--- DATASET EXTRACT ---

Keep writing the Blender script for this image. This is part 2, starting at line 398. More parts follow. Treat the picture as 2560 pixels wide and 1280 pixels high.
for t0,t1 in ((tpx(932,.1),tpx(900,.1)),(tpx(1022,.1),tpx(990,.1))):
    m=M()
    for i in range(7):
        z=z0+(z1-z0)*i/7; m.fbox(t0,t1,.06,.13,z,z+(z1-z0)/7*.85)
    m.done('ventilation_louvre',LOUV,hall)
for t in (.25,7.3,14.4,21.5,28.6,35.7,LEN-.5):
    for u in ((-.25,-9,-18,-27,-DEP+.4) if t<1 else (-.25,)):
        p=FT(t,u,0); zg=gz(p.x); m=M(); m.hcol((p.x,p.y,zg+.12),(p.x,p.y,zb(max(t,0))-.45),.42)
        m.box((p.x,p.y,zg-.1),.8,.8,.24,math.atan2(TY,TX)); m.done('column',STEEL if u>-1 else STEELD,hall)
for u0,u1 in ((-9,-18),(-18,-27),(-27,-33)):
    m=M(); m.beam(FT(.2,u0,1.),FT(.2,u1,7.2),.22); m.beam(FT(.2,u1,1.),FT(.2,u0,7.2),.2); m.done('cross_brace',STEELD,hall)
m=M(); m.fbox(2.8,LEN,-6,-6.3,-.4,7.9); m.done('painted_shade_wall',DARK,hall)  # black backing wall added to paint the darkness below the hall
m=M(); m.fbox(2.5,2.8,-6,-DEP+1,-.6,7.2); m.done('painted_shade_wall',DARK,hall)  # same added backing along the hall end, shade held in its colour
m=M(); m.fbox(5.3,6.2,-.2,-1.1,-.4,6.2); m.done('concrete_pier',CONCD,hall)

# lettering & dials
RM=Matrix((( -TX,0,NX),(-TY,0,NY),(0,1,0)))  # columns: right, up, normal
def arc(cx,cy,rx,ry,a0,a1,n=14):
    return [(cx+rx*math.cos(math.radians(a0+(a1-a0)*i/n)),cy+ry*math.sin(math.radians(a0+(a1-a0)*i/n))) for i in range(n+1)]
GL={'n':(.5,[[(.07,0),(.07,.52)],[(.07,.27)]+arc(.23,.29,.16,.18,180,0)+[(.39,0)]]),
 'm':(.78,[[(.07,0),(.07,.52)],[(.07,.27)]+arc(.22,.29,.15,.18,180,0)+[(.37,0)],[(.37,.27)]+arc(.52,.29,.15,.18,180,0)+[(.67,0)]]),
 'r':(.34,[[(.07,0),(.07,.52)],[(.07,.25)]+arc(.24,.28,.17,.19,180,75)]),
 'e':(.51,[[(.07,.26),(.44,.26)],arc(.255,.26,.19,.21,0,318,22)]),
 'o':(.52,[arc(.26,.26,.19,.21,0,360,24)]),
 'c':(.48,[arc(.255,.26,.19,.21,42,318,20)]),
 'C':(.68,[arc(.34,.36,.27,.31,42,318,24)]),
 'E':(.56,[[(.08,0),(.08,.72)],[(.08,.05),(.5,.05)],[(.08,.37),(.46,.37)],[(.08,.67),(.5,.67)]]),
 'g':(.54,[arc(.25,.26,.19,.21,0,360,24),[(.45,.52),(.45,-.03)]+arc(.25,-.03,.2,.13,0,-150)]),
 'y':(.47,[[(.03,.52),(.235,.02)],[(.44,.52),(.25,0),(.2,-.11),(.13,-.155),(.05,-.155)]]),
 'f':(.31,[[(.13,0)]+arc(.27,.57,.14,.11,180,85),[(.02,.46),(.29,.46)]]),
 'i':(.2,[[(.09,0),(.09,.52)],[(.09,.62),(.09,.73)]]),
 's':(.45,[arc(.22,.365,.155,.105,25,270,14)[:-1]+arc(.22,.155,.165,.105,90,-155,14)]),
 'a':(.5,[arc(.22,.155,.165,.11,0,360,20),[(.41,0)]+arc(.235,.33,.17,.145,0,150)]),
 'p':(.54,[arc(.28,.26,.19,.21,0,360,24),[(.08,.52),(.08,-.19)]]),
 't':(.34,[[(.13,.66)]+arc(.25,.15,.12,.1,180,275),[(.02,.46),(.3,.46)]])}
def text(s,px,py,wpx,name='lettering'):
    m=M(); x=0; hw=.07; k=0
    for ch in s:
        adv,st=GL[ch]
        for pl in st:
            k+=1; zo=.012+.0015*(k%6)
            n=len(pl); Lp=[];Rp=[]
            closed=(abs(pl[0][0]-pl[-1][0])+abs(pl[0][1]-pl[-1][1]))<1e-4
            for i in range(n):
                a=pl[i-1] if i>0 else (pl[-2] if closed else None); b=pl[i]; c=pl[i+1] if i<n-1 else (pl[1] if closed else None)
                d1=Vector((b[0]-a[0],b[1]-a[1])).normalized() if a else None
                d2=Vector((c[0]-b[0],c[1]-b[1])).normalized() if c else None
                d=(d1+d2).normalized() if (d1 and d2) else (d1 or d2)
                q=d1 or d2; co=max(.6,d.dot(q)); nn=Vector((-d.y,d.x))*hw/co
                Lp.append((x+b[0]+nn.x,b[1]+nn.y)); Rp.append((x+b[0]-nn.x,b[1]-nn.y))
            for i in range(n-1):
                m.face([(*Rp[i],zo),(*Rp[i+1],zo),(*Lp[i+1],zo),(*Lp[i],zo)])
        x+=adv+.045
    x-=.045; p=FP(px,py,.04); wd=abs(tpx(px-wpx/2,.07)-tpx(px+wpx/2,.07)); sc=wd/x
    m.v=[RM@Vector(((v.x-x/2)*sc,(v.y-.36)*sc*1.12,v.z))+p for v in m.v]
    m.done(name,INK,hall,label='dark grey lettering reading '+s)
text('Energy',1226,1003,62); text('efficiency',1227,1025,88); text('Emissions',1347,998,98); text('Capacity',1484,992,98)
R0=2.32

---

● STATED EXERCISE: Please reproduce the entire listing, exactly as shown.

● TASK RESULT:
Keep writing the Blender script for this image. This is part 2, starting at line 398. More parts follow. Treat the picture as 2560 pixels wide and 1280 pixels high.
for t0,t1 in ((tpx(932,.1),tpx(900,.1)),(tpx(1022,.1),tpx(990,.1))):
    m=M()
    for i in range(7):
        z=z0+(z1-z0)*i/7; m.fbox(t0,t1,.06,.13,z,z+(z1-z0)/7*.85)
    m.done('ventilation_louvre',LOUV,hall)
for t in (.25,7.3,14.4,21.5,28.6,35.7,LEN-.5):
    for u in ((-.25,-9,-18,-27,-DEP+.4) if t<1 else (-.25,)):
        p=FT(t,u,0); zg=gz(p.x); m=M(); m.hcol((p.x,p.y,zg+.12),(p.x,p.y,zb(max(t,0))-.45),.42)
        m.box((p.x,p.y,zg-.1),.8,.8,.24,math.atan2(TY,TX)); m.done('column',STEEL if u>-1 else STEELD,hall)
for u0,u1 in ((-9,-18),(-18,-27),(-27,-33)):
    m=M(); m.beam(FT(.2,u0,1.),FT(.2,u1,7.2),.22); m.beam(FT(.2,u1,1.),FT(.2,u0,7.2),.2); m.done('cross_brace',STEELD,hall)
m=M(); m.fbox(2.8,LEN,-6,-6.3,-.4,7.9); m.done('painted_shade_wall',DARK,hall)  # black backing wall added to paint the darkness below the hall
m=M(); m.fbox(2.5,2.8,-6,-DEP+1,-.6,7.2); m.done('painted_shade_wall',DARK,hall)  # same added backing along the hall end, shade held in its colour
m=M(); m.fbox(5.3,6.2,-.2,-1.1,-.4,6.2); m.done('concrete_pier',CONCD,hall)

# lettering & dials
RM=Matrix((( -TX,0,NX),(-TY,0,NY),(0,1,0)))  # columns: right, up, normal
def arc(cx,cy,rx,ry,a0,a1,n=14):
    return [(cx+rx*math.cos(math.radians(a0+(a1-a0)*i/n)),cy+ry*math.sin(math.radians(a0+(a1-a0)*i/n))) for i in range(n+1)]
GL={'n':(.5,[[(.07,0),(.07,.52)],[(.07,.27)]+arc(.23,.29,.16,.18,180,0)+[(.39,0)]]),
 'm':(.78,[[(.07,0),(.07,.52)],[(.07,.27)]+arc(.22,.29,.15,.18,180,0)+[(.37,0)],[(.37,.27)]+arc(.52,.29,.15,.18,180,0)+[(.67,0)]]),
 'r':(.34,[[(.07,0),(.07,.52)],[(.07,.25)]+arc(.24,.28,.17,.19,180,75)]),
 'e':(.51,[[(.07,.26),(.44,.26)],arc(.255,.26,.19,.21,0,318,22)]),
 'o':(.52,[arc(.26,.26,.19,.21,0,360,24)]),
 'c':(.48,[arc(.255,.26,.19,.21,42,318,20)]),
 'C':(.68,[arc(.34,.36,.27,.31,42,318,24)]),
 'E':(.56,[[(.08,0),(.08,.72)],[(.08,.05),(.5,.05)],[(.08,.37),(.46,.37)],[(.08,.67),(.5,.67)]]),
 'g':(.54,[arc(.25,.26,.19,.21,0,360,24),[(.45,.52),(.45,-.03)]+arc(.25,-.03,.2,.13,0,-150)]),
 'y':(.47,[[(.03,.52),(.235,.02)],[(.44,.52),(.25,0),(.2,-.11),(.13,-.155),(.05,-.155)]]),
 'f':(.31,[[(.13,0)]+arc(.27,.57,.14,.11,180,85),[(.02,.46),(.29,.46)]]),
 'i':(.2,[[(.09,0),(.09,.52)],[(.09,.62),(.09,.73)]]),
 's':(.45,[arc(.22,.365,.155,.105,25,270,14)[:-1]+arc(.22,.155,.165,.105,90,-155,14)]),
 'a':(.5,[arc(.22,.155,.165,.11,0,360,20),[(.41,0)]+arc(.235,.33,.17,.145,0,150)]),
 'p':(.54,[arc(.28,.26,.19,.21,0,360,24),[(.08,.52),(.08,-.19)]]),
 't':(.34,[[(.13,.66)]+arc(.25,.15,.12,.1,180,275),[(.02,.46),(.3,.46)]])}
def text(s,px,py,wpx,name='lettering'):
    m=M(); x=0; hw=.07; k=0
    for ch in s:
        adv,st=GL[ch]
        for pl in st:
            k+=1; zo=.012+.0015*(k%6)
            n=len(pl); Lp=[];Rp=[]
            closed=(abs(pl[0][0]-pl[-1][0])+abs(pl[0][1]-pl[-1][1]))<1e-4
            for i in range(n):
                a=pl[i-1] if i>0 else (pl[-2] if closed else None); b=pl[i]; c=pl[i+1] if i<n-1 else (pl[1] if closed else None)
                d1=Vector((b[0]-a[0],b[1]-a[1])).normalized() if a else None
                d2=Vector((c[0]-b[0],c[1]-b[1])).normalized() if c else None
                d=(d1+d2).normalized() if (d1 and d2) else (d1 or d2)
                q=d1 or d2; co=max(.6,d.dot(q)); nn=Vector((-d.y,d.x))*hw/co
                Lp.append((x+b[0]+nn.x,b[1]+nn.y)); Rp.append((x+b[0]-nn.x,b[1]-nn.y))
            for i in range(n-1):
                m.face([(*Rp[i],zo),(*Rp[i+1],zo),(*Lp[i+1],zo),(*Lp[i],zo)])
        x+=adv+.045
    x-=.045; p=FP(px,py,.04); wd=abs(tpx(px-wpx/2,.07)-tpx(px+wpx/2,.07)); sc=wd/x
    m.v=[RM@Vector(((v.x-x/2)*sc,(v.y-.36)*sc*1.12,v.z))+p for v in m.v]
    m.done(name,INK,hall,label='dark grey lettering reading '+s)
text('Energy',1226,1003,62); text('efficiency',1227,1025,88); text('Emissions',1347,998,98); text('Capacity',1484,992,98)
R0=2.32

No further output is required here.